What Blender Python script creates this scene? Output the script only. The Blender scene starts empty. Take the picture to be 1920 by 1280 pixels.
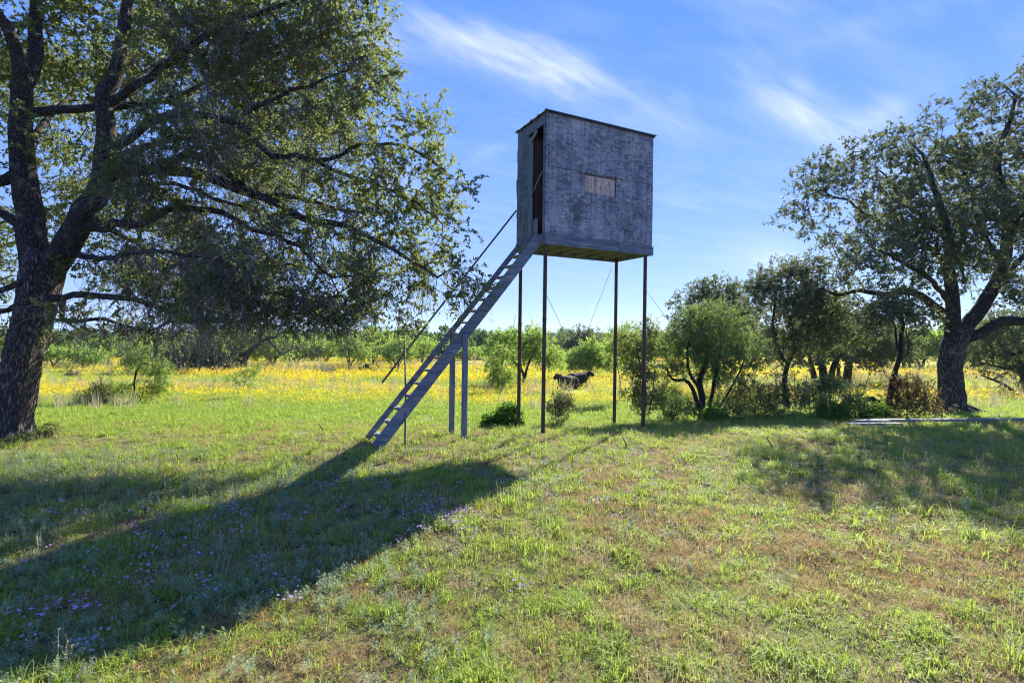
import bpy, math, random
import numpy as np
from mathutils import Vector, Matrix

random.seed(7)
RNG = np.random.default_rng(7)
scene = bpy.context.scene
col = scene.collection
rad = math.radians

# ------------------------------------------------------------------ camera
EYE = 1.79
FPX = 976.0                       # focal length in pixels of the 1920 px wide photograph
cam_d = bpy.data.cameras.new('camera')
cam = bpy.data.objects.new('camera', cam_d)
col.objects.link(cam)
cam.location = (0, 0, EYE)
cam.rotation_euler = (rad(90), 0, 0)
cam_d.sensor_width = 36.0
cam_d.lens = 36.0 * FPX / 1920.0
cam_d.shift_y = -10.0 / 1920.0
cam_d.clip_start = 0.05
cam_d.clip_end = 20000
scene.camera = cam

# ------------------------------------------------------------------ light
SUN_EL, SUN_AZ = rad(33.5), rad(31.5)       # azimuth from +Y towards +X
world = bpy.data.worlds.new('World')
scene.world = world
world.use_nodes = True


def nd(nt, typ, **kw):
    n = nt.nodes.new(typ)
    for k, v in kw.items():
        setattr(n, k, v)
    return n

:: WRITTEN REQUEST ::
Restate the data above word for word. Do not include the images.

:: REPLY TO THE TASK ::
What Blender Python script creates this scene? Output the script only. The Blender scene starts empty. Take the picture to be 1920 by 1280 pixels.
import bpy, math, random
import numpy as np
from mathutils import Vector, Matrix

random.seed(7)
RNG = np.random.default_rng(7)
scene = bpy.context.scene
col = scene.collection
rad = math.radians

# ------------------------------------------------------------------ camera
EYE = 1.79
FPX = 976.0                       # focal length in pixels of the 1920 px wide photograph
cam_d = bpy.data.cameras.new('camera')
cam = bpy.data.objects.new('camera', cam_d)
col.objects.link(cam)
cam.location = (0, 0, EYE)
cam.rotation_euler = (rad(90), 0, 0)
cam_d.sensor_width = 36.0
cam_d.lens = 36.0 * FPX / 1920.0
cam_d.shift_y = -10.0 / 1920.0
cam_d.clip_start = 0.05
cam_d.clip_end = 20000
scene.camera = cam

# ------------------------------------------------------------------ light
SUN_EL, SUN_AZ = rad(33.5), rad(31.5)       # azimuth from +Y towards +X
world = bpy.data.worlds.new('World')
scene.world = world
world.use_nodes = True


def nd(nt, typ, **kw):
    n = nt.nodes.new(typ)
    for k, v in kw.items():
        setattr(n, k, v)
    return n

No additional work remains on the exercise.